● Exercise
Emit the data below verbatim, stripping out any pictures.

● Input material
○ ○ ○ ○ ○

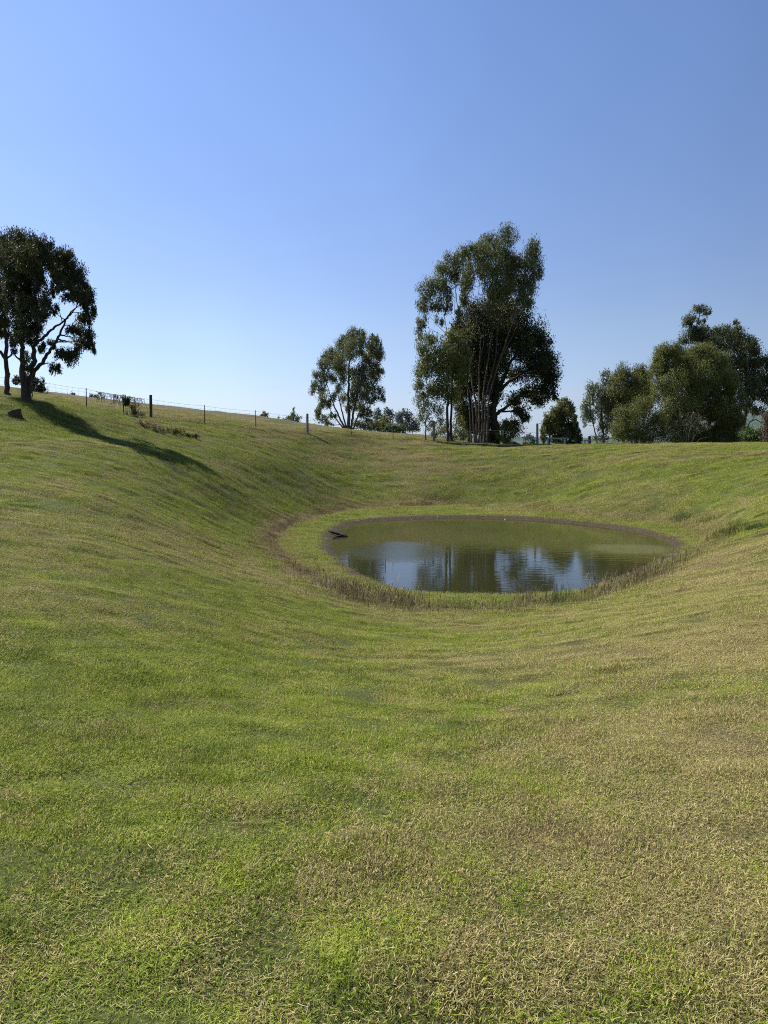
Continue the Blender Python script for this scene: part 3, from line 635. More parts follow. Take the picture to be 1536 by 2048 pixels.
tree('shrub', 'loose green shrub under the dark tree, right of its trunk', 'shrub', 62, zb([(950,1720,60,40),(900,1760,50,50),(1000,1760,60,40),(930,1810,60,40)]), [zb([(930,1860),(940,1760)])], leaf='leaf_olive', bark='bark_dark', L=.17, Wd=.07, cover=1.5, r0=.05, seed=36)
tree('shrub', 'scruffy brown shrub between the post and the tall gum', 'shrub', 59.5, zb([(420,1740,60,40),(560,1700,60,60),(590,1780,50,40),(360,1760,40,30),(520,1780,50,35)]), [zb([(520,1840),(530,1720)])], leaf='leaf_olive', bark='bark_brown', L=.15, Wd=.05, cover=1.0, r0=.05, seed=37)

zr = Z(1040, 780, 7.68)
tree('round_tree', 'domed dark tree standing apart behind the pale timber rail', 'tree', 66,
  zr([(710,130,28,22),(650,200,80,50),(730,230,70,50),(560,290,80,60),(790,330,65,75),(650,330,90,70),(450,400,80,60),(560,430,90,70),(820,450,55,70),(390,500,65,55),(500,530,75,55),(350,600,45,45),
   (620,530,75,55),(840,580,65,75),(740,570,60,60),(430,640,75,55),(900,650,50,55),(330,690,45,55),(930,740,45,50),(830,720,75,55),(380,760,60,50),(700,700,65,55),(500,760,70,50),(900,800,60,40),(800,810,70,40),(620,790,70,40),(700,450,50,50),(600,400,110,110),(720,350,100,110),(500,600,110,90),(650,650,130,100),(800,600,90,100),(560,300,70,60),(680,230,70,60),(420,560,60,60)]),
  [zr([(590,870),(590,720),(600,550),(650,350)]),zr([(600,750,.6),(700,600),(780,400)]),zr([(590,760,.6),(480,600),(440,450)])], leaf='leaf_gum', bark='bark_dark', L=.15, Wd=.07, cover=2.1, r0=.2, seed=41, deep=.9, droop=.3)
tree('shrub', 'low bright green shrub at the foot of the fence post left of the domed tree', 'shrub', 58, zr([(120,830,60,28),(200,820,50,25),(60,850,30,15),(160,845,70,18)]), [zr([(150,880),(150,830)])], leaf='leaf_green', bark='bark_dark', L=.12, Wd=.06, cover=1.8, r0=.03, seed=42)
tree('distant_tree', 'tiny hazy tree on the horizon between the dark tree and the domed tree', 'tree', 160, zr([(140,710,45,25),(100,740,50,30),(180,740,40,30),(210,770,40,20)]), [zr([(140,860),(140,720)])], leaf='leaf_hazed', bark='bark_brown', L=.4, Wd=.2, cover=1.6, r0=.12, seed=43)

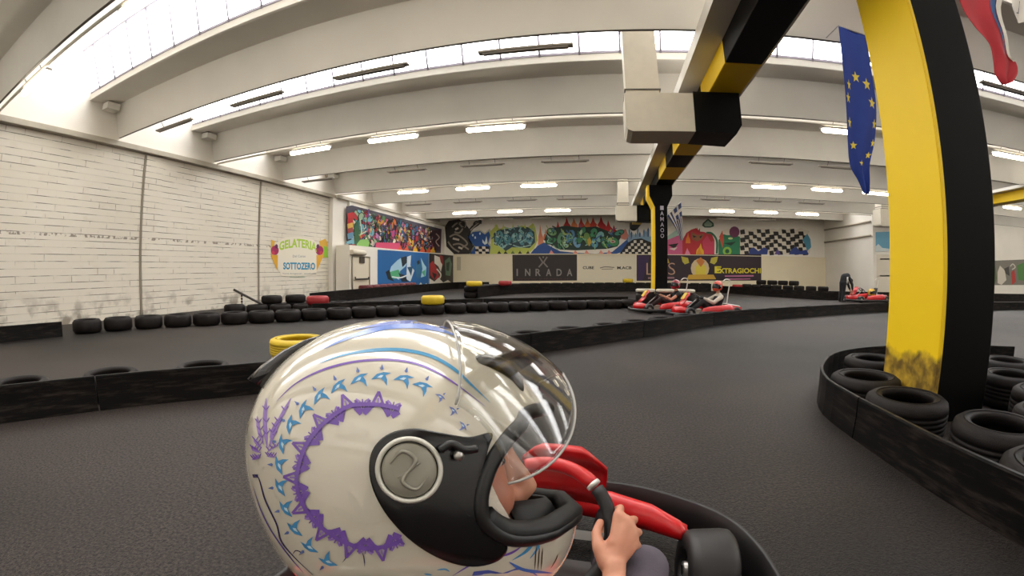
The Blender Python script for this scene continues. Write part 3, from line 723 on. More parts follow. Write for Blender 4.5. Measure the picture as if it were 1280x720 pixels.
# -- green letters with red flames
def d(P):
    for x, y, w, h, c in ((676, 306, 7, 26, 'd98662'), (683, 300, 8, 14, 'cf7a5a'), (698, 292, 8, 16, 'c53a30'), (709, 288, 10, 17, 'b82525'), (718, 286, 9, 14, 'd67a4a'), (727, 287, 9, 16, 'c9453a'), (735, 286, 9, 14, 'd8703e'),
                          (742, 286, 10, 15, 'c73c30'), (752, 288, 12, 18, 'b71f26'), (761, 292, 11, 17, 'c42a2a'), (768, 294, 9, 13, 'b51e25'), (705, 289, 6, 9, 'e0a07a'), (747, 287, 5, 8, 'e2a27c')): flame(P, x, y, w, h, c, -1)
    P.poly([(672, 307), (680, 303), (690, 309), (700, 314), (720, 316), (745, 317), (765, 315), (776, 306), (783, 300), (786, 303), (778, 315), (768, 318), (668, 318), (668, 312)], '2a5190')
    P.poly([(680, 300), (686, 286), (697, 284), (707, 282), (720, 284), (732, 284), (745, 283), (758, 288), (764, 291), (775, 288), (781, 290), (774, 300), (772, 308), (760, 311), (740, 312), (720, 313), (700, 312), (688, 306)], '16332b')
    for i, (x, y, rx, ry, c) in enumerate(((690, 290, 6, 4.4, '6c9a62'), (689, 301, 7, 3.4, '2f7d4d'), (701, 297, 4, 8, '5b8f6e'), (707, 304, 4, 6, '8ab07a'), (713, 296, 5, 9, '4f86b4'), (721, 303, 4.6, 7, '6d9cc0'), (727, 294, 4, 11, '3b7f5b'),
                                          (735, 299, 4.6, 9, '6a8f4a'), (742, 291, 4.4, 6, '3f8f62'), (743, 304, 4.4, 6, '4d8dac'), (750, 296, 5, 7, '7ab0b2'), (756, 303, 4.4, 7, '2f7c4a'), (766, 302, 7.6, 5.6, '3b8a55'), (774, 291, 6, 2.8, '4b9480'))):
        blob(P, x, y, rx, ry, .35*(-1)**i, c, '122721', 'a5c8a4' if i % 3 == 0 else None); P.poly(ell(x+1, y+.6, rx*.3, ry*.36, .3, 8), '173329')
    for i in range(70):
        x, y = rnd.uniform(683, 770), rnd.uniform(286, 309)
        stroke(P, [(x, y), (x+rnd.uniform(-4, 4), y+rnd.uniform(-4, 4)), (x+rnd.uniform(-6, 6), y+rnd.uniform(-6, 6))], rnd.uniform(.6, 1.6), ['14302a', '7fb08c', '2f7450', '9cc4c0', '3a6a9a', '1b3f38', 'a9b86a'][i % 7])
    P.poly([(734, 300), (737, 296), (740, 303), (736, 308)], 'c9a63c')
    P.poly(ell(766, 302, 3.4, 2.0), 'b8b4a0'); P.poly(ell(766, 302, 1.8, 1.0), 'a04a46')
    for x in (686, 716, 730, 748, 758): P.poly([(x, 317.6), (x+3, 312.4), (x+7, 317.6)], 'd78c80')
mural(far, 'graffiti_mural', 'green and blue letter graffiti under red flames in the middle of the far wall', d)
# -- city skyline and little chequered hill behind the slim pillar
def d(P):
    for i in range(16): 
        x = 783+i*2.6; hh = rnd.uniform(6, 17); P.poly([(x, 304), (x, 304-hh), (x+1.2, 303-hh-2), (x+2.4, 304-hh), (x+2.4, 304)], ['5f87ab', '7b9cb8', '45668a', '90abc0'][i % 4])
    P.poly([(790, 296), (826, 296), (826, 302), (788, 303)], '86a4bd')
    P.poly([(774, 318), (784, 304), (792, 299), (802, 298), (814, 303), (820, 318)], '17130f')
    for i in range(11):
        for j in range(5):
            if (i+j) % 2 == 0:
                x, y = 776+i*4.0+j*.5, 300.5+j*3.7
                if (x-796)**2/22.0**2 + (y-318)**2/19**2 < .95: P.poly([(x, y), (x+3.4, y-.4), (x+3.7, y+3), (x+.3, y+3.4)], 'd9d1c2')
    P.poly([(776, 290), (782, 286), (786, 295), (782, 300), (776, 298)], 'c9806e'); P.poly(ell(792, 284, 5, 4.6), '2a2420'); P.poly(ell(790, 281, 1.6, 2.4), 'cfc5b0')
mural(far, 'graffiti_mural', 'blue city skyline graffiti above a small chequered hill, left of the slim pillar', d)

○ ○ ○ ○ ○

● Written response
Continue the Blender Python script for this scene: part 3, from line 635. More parts follow. Take the picture to be 1536 by 2048 pixels.
tree('shrub', 'loose green shrub under the dark tree, right of its trunk', 'shrub', 62, zb([(950,1720,60,40),(900,1760,50,50),(1000,1760,60,40),(930,1810,60,40)]), [zb([(930,1860),(940,1760)])], leaf='leaf_olive', bark='bark_dark', L=.17, Wd=.07, cover=1.5, r0=.05, seed=36)
tree('shrub', 'scruffy brown shrub between the post and the tall gum', 'shrub', 59.5, zb([(420,1740,60,40),(560,1700,60,60),(590,1780,50,40),(360,1760,40,30),(520,1780,50,35)]), [zb([(520,1840),(530,1720)])], leaf='leaf_olive', bark='bark_brown', L=.15, Wd=.05, cover=1.0, r0=.05, seed=37)

zr = Z(1040, 780, 7.68)
tree('round_tree', 'domed dark tree standing apart behind the pale timber rail', 'tree', 66,
  zr([(710,130,28,22),(650,200,80,50),(730,230,70,50),(560,290,80,60),(790,330,65,75),(650,330,90,70),(450,400,80,60),(560,430,90,70),(820,450,55,70),(390,500,65,55),(500,530,75,55),(350,600,45,45),
   (620,530,75,55),(840,580,65,75),(740,570,60,60),(430,640,75,55),(900,650,50,55),(330,690,45,55),(930,740,45,50),(830,720,75,55),(380,760,60,50),(700,700,65,55),(500,760,70,50),(900,800,60,40),(800,810,70,40),(620,790,70,40),(700,450,50,50),(600,400,110,110),(720,350,100,110),(500,600,110,90),(650,650,130,100),(800,600,90,100),(560,300,70,60),(680,230,70,60),(420,560,60,60)]),
  [zr([(590,870),(590,720),(600,550),(650,350)]),zr([(600,750,.6),(700,600),(780,400)]),zr([(590,760,.6),(480,600),(440,450)])], leaf='leaf_gum', bark='bark_dark', L=.15, Wd=.07, cover=2.1, r0=.2, seed=41, deep=.9, droop=.3)
tree('shrub', 'low bright green shrub at the foot of the fence post left of the domed tree', 'shrub', 58, zr([(120,830,60,28),(200,820,50,25),(60,850,30,15),(160,845,70,18)]), [zr([(150,880),(150,830)])], leaf='leaf_green', bark='bark_dark', L=.12, Wd=.06, cover=1.8, r0=.03, seed=42)
tree('distant_tree', 'tiny hazy tree on the horizon between the dark tree and the domed tree', 'tree', 160, zr([(140,710,45,25),(100,740,50,30),(180,740,40,30),(210,770,40,20)]), [zr([(140,860),(140,720)])], leaf='leaf_hazed', bark='bark_brown', L=.4, Wd=.2, cover=1.6, r0=.12, seed=43)

The Blender Python script for this scene continues. Write part 3, from line 723 on. More parts follow. Write for Blender 4.5. Measure the picture as if it were 1280x720 pixels.
# -- green letters with red flames
def d(P):
    for x, y, w, h, c in ((676, 306, 7, 26, 'd98662'), (683, 300, 8, 14, 'cf7a5a'), (698, 292, 8, 16, 'c53a30'), (709, 288, 10, 17, 'b82525'), (718, 286, 9, 14, 'd67a4a'), (727, 287, 9, 16, 'c9453a'), (735, 286, 9, 14, 'd8703e'),
                          (742, 286, 10, 15, 'c73c30'), (752, 288, 12, 18, 'b71f26'), (761, 292, 11, 17, 'c42a2a'), (768, 294, 9, 13, 'b51e25'), (705, 289, 6, 9, 'e0a07a'), (747, 287, 5, 8, 'e2a27c')): flame(P, x, y, w, h, c, -1)
    P.poly([(672, 307), (680, 303), (690, 309), (700, 314), (720, 316), (745, 317), (765, 315), (776, 306), (783, 300), (786, 303), (778, 315), (768, 318), (668, 318), (668, 312)], '2a5190')
    P.poly([(680, 300), (686, 286), (697, 284), (707, 282), (720, 284), (732, 284), (745, 283), (758, 288), (764, 291), (775, 288), (781, 290), (774, 300), (772, 308), (760, 311), (740, 312), (720, 313), (700, 312), (688, 306)], '16332b')
    for i, (x, y, rx, ry, c) in enumerate(((690, 290, 6, 4.4, '6c9a62'), (689, 301, 7, 3.4, '2f7d4d'), (701, 297, 4, 8, '5b8f6e'), (707, 304, 4, 6, '8ab07a'), (713, 296, 5, 9, '4f86b4'), (721, 303, 4.6, 7, '6d9cc0'), (727, 294, 4, 11, '3b7f5b'),
                                          (735, 299, 4.6, 9, '6a8f4a'), (742, 291, 4.4, 6, '3f8f62'), (743, 304, 4.4, 6, '4d8dac'), (750, 296, 5, 7, '7ab0b2'), (756, 303, 4.4, 7, '2f7c4a'), (766, 302, 7.6, 5.6, '3b8a55'), (774, 291, 6, 2.8, '4b9480'))):
        blob(P, x, y, rx, ry, .35*(-1)**i, c, '122721', 'a5c8a4' if i % 3 == 0 else None); P.poly(ell(x+1, y+.6, rx*.3, ry*.36, .3, 8), '173329')
    for i in range(70):
        x, y = rnd.uniform(683, 770), rnd.uniform(286, 309)
        stroke(P, [(x, y), (x+rnd.uniform(-4, 4), y+rnd.uniform(-4, 4)), (x+rnd.uniform(-6, 6), y+rnd.uniform(-6, 6))], rnd.uniform(.6, 1.6), ['14302a', '7fb08c', '2f7450', '9cc4c0', '3a6a9a', '1b3f38', 'a9b86a'][i % 7])
    P.poly([(734, 300), (737, 296), (740, 303), (736, 308)], 'c9a63c')
    P.poly(ell(766, 302, 3.4, 2.0), 'b8b4a0'); P.poly(ell(766, 302, 1.8, 1.0), 'a04a46')
    for x in (686, 716, 730, 748, 758): P.poly([(x, 317.6), (x+3, 312.4), (x+7, 317.6)], 'd78c80')
mural(far, 'graffiti_mural', 'green and blue letter graffiti under red flames in the middle of the far wall', d)
# -- city skyline and little chequered hill behind the slim pillar
def d(P):
    for i in range(16): 
        x = 783+i*2.6; hh = rnd.uniform(6, 17); P.poly([(x, 304), (x, 304-hh), (x+1.2, 303-hh-2), (x+2.4, 304-hh), (x+2.4, 304)], ['5f87ab', '7b9cb8', '45668a', '90abc0'][i % 4])
    P.poly([(790, 296), (826, 296), (826, 302), (788, 303)], '86a4bd')
    P.poly([(774, 318), (784, 304), (792, 299), (802, 298), (814, 303), (820, 318)], '17130f')
    for i in range(11):
        for j in range(5):
            if (i+j) % 2 == 0:
                x, y = 776+i*4.0+j*.5, 300.5+j*3.7
                if (x-796)**2/22.0**2 + (y-318)**2/19**2 < .95: P.poly([(x, y), (x+3.4, y-.4), (x+3.7, y+3), (x+.3, y+3.4)], 'd9d1c2')
    P.poly([(776, 290), (782, 286), (786, 295), (782, 300), (776, 298)], 'c9806e'); P.poly(ell(792, 284, 5, 4.6), '2a2420'); P.poly(ell(790, 281, 1.6, 2.4), 'cfc5b0')
mural(far, 'graffiti_mural', 'blue city skyline graffiti above a small chequered hill, left of the slim pillar', d)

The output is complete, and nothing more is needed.